Water March 6, 2016 18:35


Morning Star by Harold RothI finished a painting I've been working on for a week, Morning Star, but I was not pleased with the way it turned out for a number of reasons. One of them was the water. It just isn't right, and I have messed with it too long, I think. I ended up putting a bunch of glaze over it, and that helped, but I just had to stop.

I did feel a lack of confidence about tackling the water in that painting. I clenched, afraid to wreck the work I'd done so far. And I'd had a couple of close calls on other parts of the painting (which I still see, even though I remedied them more or less).

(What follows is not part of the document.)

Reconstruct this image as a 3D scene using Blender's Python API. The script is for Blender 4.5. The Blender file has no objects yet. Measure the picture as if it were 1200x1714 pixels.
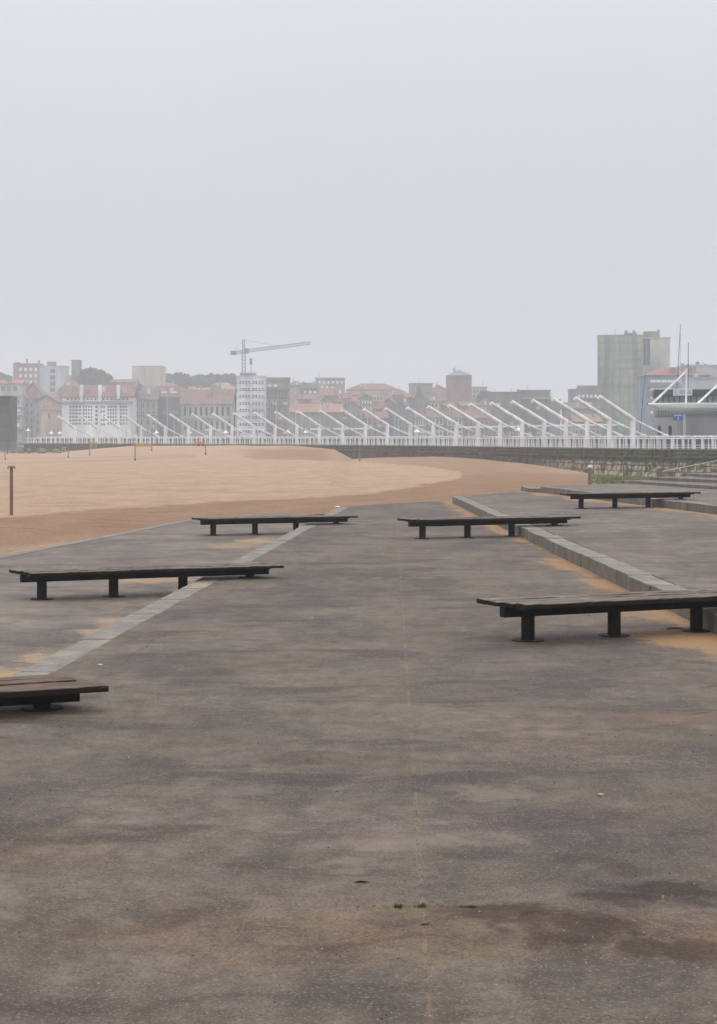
import bpy, bmesh, math, random
from mathutils import Vector, Matrix, noise
R = random.Random(7)
sc = bpy.context.scene
C = bpy.data.collections.new('place'); sc.collection.children.link(C)

# ------------------------------------------------------------------ camera, sky, sun, exposure
F, HZ, EYE = 2800.0, 733.0, 2.4           # focal length in photo pixels, horizon row, eye height
cam = bpy.data.cameras.new('camera'); co = bpy.data.objects.new('camera', cam); C.objects.link(co)
co.location = (0, 0, EYE); co.rotation_euler = (math.radians(90), 0, 0)
cam.sensor_fit = 'VERTICAL'; cam.sensor_height = 36; cam.lens = F / 1714 * 36
cam.shift_y = -(857 - HZ) / 1714; cam.clip_start = 0.1; cam.clip_end = 9000
sc.camera = co
SUN_EL, SUN_AZ = math.radians(58), math.radians(200)
w = bpy.data.worlds.new('World'); sc.world = w; w.use_nodes = True
nt = w.node_tree; bg = nt.nodes['Background']
sky = nt.nodes.new('ShaderNodeTexSky'); sky.sky_type = 'NISHITA'; sky.sun_disc = False
sky.sun_elevation = SUN_EL; sky.sun_rotation = SUN_AZ; sky.dust_density = 4; sky.air_density = 1.5
hs = nt.nodes.new('ShaderNodeHueSaturation'); hs.inputs['Saturation'].default_value = 0.25
mx = nt.nodes.new('ShaderNodeMix'); mx.data_type = 'RGBA'; mx.inputs[0].default_value = 0.9
tcw = nt.nodes.new('ShaderNodeTexCoord'); nzw = nt.nodes.new('ShaderNodeTexNoise')
nzw.inputs['Scale'].default_value = 2.2; nzw.inputs['Detail'].default_value = 2; nzw.inputs['Roughness'].default_value = 0.4
rpw = nt.nodes.new('ShaderNodeValToRGB')
rpw.color_ramp.elements[0].position = 0.3; rpw.color_ramp.elements[0].color = (6.1, 6.35, 6.75, 1)
rpw.color_ramp.elements[1].position = 0.7; rpw.color_ramp.elements[1].color = (6.7, 6.75, 7.05, 1)
nt.links.new(tcw.outputs['Generated'], nzw.inputs['Vector']); nt.links.new(nzw.outputs['Fac'], rpw.inputs['Fac'])
# overcast dome: about three times brighter overhead than near the horizon
spw = nt.nodes.new('ShaderNodeSeparateXYZ'); nt.links.new(tcw.outputs['Generated'], spw.inputs[0])
gw = nt.nodes.new('ShaderNodeFloatCurve')
cvp = gw.mapping.curves[0].points; cvp[0].location = (0, .33); cvp[1].location = (1, 1.0)
for xx_, yy_ in ((.10, .345), (.26, .425), (.6, .75)): cvp.new(xx_, yy_)
gw.mapping.update(); nt.links.new(spw.outputs[2], gw.inputs['Value'])
g3 = nt.nodes.new('ShaderNodeMath'); g3.operation = 'MULTIPLY'; g3.inputs[1].default_value = 3.0; nt.links.new(gw.outputs[0], g3.inputs[0])
gm = nt.nodes.new('ShaderNodeMix'); gm.data_type = 'RGBA'; gm.blend_type = 'MULTIPLY'; gm.inputs[0].default_value = 1; gm.clamp_result = False
nt.links.new(rpw.outputs['Color'], gm.inputs[6]); nt.links.new(g3.outputs[0], gm.inputs[7])
nt.links.new(gm.outputs[2], mx.inputs[7])
nt.links.new(sky.outputs[0], hs.inputs['Color']); nt.links.new(hs.outputs[0], mx.inputs[6])
nt.links.new(mx.outputs[2], bg.inputs[0]); bg.inputs[1].default_value = 0.0985
sl = bpy.data.lights.new('sun', 'SUN'); sl.energy = 0.5; sl.angle = math.radians(35); sl.color = (1, .96, .9)
so = bpy.data.objects.new('sun', sl); C.objects.link(so)
so.rotation_euler = (math.radians(90) - SUN_EL, 0, math.radians(180) - SUN_AZ)
sc.view_settings.view_transform = 'Standard'; sc.view_settings.look = 'None'
sc.view_settings.exposure = 0.0; sc.view_settings.gamma = 1
sc.cycles.use_denoising = True; sc.cycles.max_bounces = 8; sc.cycles.volume_bounces = 5
sc.cycles.diffuse_bounces = 3; sc.cycles.use_adaptive_sampling = True

# ------------------------------------------------------------------ helpers
def PG(px, py, z=0.0):                     # point of the level z seen at a photo position
    d = F * (EYE - z) / (py - HZ); return Vector(((px - 600) / F * d, d, z))
def PD(px, py, d):                         # point at distance d
    return Vector(((px - 600) / F * d, d, EYE + (HZ - py) / F * d))
def XD(px, d): return (px - 600) / F * d
def ZD(py, d): return EYE + (HZ - py) / F * d
def lin(c):
    return tuple(((v / 255) / 12.92 if v / 255 <= .04045 else ((v / 255 + .055) / 1.055) ** 2.4) for v in c) + (1,)
def interp(xs, ys, x):
    if x <= xs[0]: return ys[0]
    for i in range(1, len(xs)):
        if x <= xs[i]:
            t = (x - xs[i-1]) / (xs[i] - xs[i-1]); return ys[i-1] + (ys[i] - ys[i-1]) * t
    return ys[-1]
def sm(a, b, x):
    if a == b: return 0.0 if x < a else 1.0
    t = max(0, min(1, (x - a) / (b - a))); return t * t * (3 - 2 * t)

class NT:                                   # tiny node builder
    def __init__(s, name, rough=.8):
        s.m = bpy.data.materials.new(name); s.m.use_nodes = True; s.t = s.m.node_tree
        s.b = s.t.nodes['Principled BSDF']; s.b.inputs['Roughness'].default_value = rough
        g = s.t.nodes.new('ShaderNodeNewGeometry'); s.P = g.outputs['Position']; s.N = g.outputs['Normal']
        tc = s.t.nodes.new('ShaderNodeTexCoord'); s.O = tc.outputs['Object']
    def put(s, sock, v):
        if isinstance(v, bpy.types.NodeSocket): s.t.links.new(v, sock)
        elif v is not None:
            sock.default_value = v
    def scale(s, vec, k):
        n = s.t.nodes.new('ShaderNodeMapping'); s.put(n.inputs['Vector'], vec)
        n.inputs['Scale'].default_value = k if isinstance(k, tuple) else (k,) * 3; return n.outputs[0]
    def noise(s, vec, sc_, det=4, rough=.55, dist=0, color=False):
        n = s.t.nodes.new('ShaderNodeTexNoise'); s.put(n.inputs['Vector'], vec); n.inputs['Scale'].default_value = sc_
        n.inputs['Detail'].default_value = det; n.inputs['Roughness'].default_value = rough; n.inputs['Distortion'].default_value = dist
        return n.outputs['Color' if color else 'Fac']
    def voro(s, vec, sc_, out='Distance'):
        n = s.t.nodes.new('ShaderNodeTexVoronoi'); s.put(n.inputs['Vector'], vec); n.inputs['Scale'].default_value = sc_; return n.outputs[out]
    def ramp(s, v, a, b, ca=0.0, cb=1.0):   # smooth map a..b -> ca..cb
        n = s.t.nodes.new('ShaderNodeMapRange'); n.interpolation_type = 'SMOOTHSTEP'; s.put(n.inputs[0], v)
        n.inputs[1].default_value = a; n.inputs[2].default_value = b; n.inputs[3].default_value = ca; n.inputs[4].default_value = cb
        return n.outputs[0]
    def math(s, op, a, b=0.0):
        n = s.t.nodes.new('ShaderNodeMath'); n.operation = op; s.put(n.inputs[0], a); s.put(n.inputs[1], b); return n.outputs[0]
    def vmath(s, op, a, b=None):
        n = s.t.nodes.new('ShaderNodeVectorMath'); n.operation = op; s.put(n.inputs[0], a)
        if b is not None: s.put(n.inputs[1], b)
        return n.outputs['Value' if op == 'LENGTH' else 'Vector']
    def mix(s, f, a, b, mode='MIX'):
        n = s.t.nodes.new('ShaderNodeMix'); n.data_type = 'RGBA'; n.blend_type = mode
        s.put(n.inputs[0], f); s.put(n.inputs[6], a); s.put(n.inputs[7], b); return n.outputs[2]
    def sep(s, v):
        n = s.t.nodes.new('ShaderNodeSeparateXYZ'); s.put(n.inputs[0], v); return n.outputs
    def bump(s, h, strength=.3, dist=.01):
        n = s.t.nodes.new('ShaderNodeBump'); n.inputs['Strength'].default_value = strength; n.inputs['Distance'].default_value = dist
        s.put(n.inputs['Height'], h); s.t.links.new(n.outputs[0], s.b.inputs['Normal'])
    def out(s, col): s.put(s.b.inputs['Base Color'], col); return s.m
    def ell(s, vec, cx, cy, rx, ry, a=.55, b=1.15):   # soft ellipse mask in metres, 1 inside
        p = s.vmath('SUBTRACT', vec, (cx, cy, 0)); p = s.scale(p, (1 / rx, 1 / ry, 0)); return s.ramp(s.vmath('LENGTH', p), a, b, 1, 0)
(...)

So I decided to do a couple of small water paintings this weekend.


study of water by Harold A. RothIn the first one, I tried to use some techniques I've seen illustrated, but they did not work for me. Only when I gave up on trying to impose them on the painting and let myself paint more like myself did it improve. Even then, it was just okay. I'd already spent too long trying to force it to be something I could not do. 

study of water by Harold RothThe next one I decided to just let the image arise, which is what I often do with an abstract. I thought I might be overthinking the water thing. I am all for studying and for learning technique, but sometimes the brain just gets in the way. That's part of the clenching issue too. But I think this one came out better. I pretty much ALWAYS do better when I let the image arise.

To remember what I'd done, I came up with a set of steps. I have to make sure to start with a fairly dark layer or two. I have a tendency to paint too thinly, so this means several coats. Just before each layer gets tacky, sweep through it with the flat brush used on edge to make streaks. Do another layer the same way. Then begin picking out shapes in the paint with another color. Here I used quin red + zinc + glazing fluid + Aeroflash colorless. I went over that several times. I stopped to re-emphasize the dark color (ultramarine blue) twice. Then I did further highlights with a pale yellow made from imidazolone yellow + zinc + a bit of titanium + glazing fluid + Aeroflash colorless. I gradually moved from a size 6 to a 0 Escoda synthetic flats for the highlights. 

I wish I had done this with the Morning Star painting. Maybe I will indeed go over the water section of that again and see if I can make it better by following these steps. I'm going to have to wait a few days, because I can't look at it objectively right now. I do know I have to get over clenching. That's a hard one. But I don't think there's been a time when clenching ever didn't make a painting worse. So I have to quit doing it.